Sartre: Profound or Nothing

By Richard John Neuhaus
http://www.firstthings.com
August 24, 2007


Jean-Paul Sartre

I have mentioned before Clive James’ book of mini-essays on intellectuals of the last hundred years, Cultural Amnesia. He really does not like Jean-Paul Sartre, who was lionized by so many for so long. James blames Sartre’s prewar period in Berlin, and especially the influence of Heidegger.


“In Sartre’s style of argument, German metaphysics met French sophistry in a kind of European Coal and Steel Community producing nothing but rhetorical gas.” But wait, he is just warming up. “[Sartre] might have known that he was debarred by nature from telling the truth for long about anything that mattered, because telling the truth was something that ordinary men did, and his urge to be extraordinary was, for him, more of a motive force than merely to see the world as it was.”


Sartre was a fervent communist to the end, denying or belittling the atrocities committed by Stalin, Mao, and their lesser imitators.
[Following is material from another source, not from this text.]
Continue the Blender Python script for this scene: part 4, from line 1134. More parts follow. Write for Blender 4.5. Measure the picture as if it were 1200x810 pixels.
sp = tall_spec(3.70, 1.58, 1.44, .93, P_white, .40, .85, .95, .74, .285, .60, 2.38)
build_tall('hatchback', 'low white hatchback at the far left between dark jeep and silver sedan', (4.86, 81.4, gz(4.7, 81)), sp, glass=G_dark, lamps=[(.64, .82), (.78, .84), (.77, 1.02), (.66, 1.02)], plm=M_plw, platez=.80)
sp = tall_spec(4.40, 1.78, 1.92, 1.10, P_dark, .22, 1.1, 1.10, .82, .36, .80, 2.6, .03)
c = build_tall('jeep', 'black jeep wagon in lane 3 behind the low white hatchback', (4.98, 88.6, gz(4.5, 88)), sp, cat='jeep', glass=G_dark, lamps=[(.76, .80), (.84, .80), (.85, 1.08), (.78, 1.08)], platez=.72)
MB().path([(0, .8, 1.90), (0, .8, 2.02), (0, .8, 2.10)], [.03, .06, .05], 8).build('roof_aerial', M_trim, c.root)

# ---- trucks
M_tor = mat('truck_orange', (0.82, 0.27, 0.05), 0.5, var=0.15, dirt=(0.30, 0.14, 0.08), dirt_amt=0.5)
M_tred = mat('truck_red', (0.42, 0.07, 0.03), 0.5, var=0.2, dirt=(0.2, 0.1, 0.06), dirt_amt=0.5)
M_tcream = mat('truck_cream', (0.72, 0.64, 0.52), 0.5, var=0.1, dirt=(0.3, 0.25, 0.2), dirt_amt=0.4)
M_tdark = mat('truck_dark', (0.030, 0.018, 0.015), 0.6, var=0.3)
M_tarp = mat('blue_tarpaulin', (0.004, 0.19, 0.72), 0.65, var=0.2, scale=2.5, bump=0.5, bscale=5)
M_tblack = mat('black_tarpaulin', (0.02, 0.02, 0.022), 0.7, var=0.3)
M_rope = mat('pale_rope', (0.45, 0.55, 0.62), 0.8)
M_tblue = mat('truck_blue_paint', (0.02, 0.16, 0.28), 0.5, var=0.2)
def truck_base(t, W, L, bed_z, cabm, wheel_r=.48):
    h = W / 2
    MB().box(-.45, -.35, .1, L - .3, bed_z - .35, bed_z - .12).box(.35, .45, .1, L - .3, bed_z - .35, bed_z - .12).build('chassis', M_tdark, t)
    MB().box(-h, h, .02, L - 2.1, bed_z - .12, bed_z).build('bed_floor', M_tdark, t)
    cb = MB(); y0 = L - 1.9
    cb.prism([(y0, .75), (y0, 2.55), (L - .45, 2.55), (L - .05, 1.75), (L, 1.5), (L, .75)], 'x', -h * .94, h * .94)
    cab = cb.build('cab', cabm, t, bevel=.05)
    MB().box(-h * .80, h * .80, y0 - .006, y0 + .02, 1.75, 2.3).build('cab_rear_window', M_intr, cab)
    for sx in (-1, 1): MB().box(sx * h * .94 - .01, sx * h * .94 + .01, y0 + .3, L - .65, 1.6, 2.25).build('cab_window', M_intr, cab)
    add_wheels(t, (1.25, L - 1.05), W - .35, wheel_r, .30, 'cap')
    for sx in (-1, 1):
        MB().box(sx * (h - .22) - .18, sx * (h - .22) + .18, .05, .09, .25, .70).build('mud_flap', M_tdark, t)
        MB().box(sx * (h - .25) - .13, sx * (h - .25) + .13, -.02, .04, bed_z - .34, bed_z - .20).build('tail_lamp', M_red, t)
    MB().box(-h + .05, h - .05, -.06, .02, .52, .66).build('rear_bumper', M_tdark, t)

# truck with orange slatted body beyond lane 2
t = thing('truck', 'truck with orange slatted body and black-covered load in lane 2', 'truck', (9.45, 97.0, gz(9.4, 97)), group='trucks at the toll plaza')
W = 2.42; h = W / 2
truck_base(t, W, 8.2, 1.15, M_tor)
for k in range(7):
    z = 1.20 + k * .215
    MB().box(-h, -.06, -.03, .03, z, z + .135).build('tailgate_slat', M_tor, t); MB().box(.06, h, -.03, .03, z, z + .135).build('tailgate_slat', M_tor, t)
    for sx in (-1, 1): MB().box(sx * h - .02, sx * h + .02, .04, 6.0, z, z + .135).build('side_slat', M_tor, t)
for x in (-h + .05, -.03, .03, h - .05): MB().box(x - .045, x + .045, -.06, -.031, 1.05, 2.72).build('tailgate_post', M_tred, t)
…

As odiously, he made his peace with the Vichy regime and then, after the war, claimed to be a hero of the Resistance and set himself up as a grand inquisitor indicting intellectuals whom he thought had been less than heroic.


“Heidegger and Sartre were only pretending to deal with existence, because each of them was in outright denial of his own experience, and therefore had a vested interest in separating existence from facts.” “Working by a sure instinct for bogus language, a non-philosopher like George Orwell could call Sartre’s political writings a heap of beans, but there were few professional thinkers anywhere who found it advisable to dismiss Sartre’s air of intelligence: there was too great a risk of being called unintelligent themselves. Effectivement—to resurrect a French word that was worked to death at the time—Sartre was called profound because he sounded as if he was either that or nothing, and few cared to say that they thought him nothing.”



And to think that I have been called—rarely, but from time to time—a polemicist.